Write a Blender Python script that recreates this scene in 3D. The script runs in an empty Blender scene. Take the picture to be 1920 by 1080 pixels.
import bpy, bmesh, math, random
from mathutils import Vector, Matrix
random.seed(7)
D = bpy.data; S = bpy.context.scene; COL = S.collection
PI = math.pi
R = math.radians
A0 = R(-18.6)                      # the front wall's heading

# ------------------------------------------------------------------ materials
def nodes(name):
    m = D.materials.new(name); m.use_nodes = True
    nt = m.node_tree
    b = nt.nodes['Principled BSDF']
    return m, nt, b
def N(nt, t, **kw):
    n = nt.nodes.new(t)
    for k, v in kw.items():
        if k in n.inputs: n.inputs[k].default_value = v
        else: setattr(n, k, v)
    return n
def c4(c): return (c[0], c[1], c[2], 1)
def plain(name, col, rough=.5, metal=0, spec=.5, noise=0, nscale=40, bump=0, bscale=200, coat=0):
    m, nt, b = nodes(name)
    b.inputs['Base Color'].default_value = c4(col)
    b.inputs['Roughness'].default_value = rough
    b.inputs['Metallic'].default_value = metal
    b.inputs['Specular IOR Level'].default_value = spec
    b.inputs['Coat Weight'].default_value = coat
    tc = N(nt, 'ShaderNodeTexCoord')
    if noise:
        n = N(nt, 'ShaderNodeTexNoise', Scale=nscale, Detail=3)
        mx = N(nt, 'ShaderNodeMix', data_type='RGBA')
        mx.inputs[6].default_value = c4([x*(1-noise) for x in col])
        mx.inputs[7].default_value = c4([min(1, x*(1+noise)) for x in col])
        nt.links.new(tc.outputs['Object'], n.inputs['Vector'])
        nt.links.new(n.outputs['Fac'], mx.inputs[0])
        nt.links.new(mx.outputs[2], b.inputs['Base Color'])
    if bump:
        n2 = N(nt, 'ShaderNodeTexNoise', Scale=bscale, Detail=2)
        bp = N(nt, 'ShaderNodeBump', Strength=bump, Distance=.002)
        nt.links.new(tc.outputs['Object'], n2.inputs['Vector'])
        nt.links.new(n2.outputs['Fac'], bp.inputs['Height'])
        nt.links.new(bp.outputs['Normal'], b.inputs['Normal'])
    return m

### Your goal
Please print the material above exactly as it appears, from its first line through the line containing "A0 = R(-18.6)", inclusive, and stop there.

### Response for this exercise
Write a Blender Python script that recreates this scene in 3D. The script runs in an empty Blender scene. Take the picture to be 1920 by 1080 pixels.
import bpy, bmesh, math, random
from mathutils import Vector, Matrix
random.seed(7)
D = bpy.data; S = bpy.context.scene; COL = S.collection
PI = math.pi
R = math.radians
A0 = R(-18.6)                      # the front wall's heading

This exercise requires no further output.